Bogdanovich is, however, a good friend of George Drakoulias, a sometime producer of Petty's, who drafted him in to make a movie to commemorate the 30th anniversary of the Heartbreakers' debut album.

"I insisted that I conduct all the interviews. Being ignorant of the facts, and being aware that everybody realised that, I knew that they'd take more time telling me things than they would someone who's an expert. It was a journey of discovery for me, and I was able to bring the audience along with me."

The film more or less tells the story of rock itself. Petty, aged six, meets Elvis on a movie set. In his teens, he sees the Beatles, starts learning the guitar, forms a band called - brilliantly - Mudcrutch, and hits the road, launching a professional career full of highs, lows, bust-ups, drugs, death, divorce and, frequently, redemption.

Where personal lives are revealed, such as when Petty's family are almost wiped out by an arson attack on his home, it is only fully to illuminate his creative state of mind at that time. As such, the film is an intricately woven American saga, which becomes more absorbing the longer it goes on.

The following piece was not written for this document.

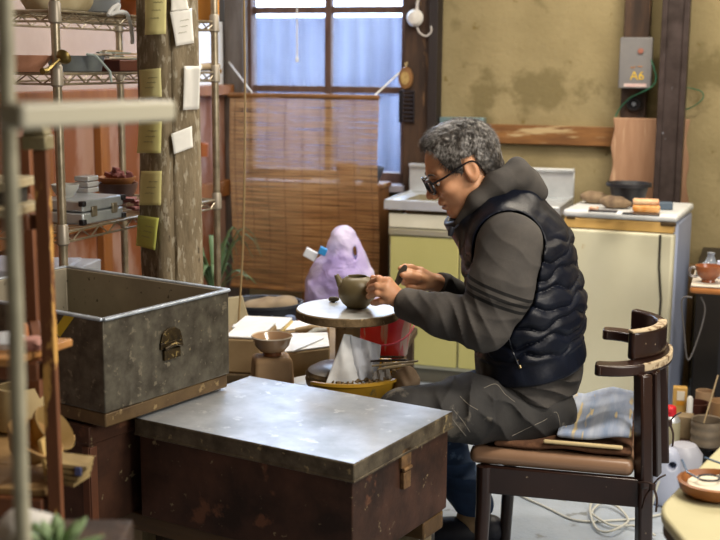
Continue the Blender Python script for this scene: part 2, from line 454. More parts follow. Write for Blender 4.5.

For Bogdanovich, making the film has plainly been reinvigorating, after many years spent artistically out of sorts, following the murder in the '80s of his 20-year-old lover Dorothy Stratten.

"For me, that was the end of the world for a while," he says. "After I started on this movie, I went to a lot of Tom's concerts. I'd be sitting on stage in the dark and Tom would raise his hands above his head and clap. I'd pan my head to the right, and there would be maybe 80,000 people doing the exact same thing. I thought, I'm in the wrong business."

The 'Runnin' Down A Dream' DVD, including a bonus concert disc and audio CD, is out now through SPV.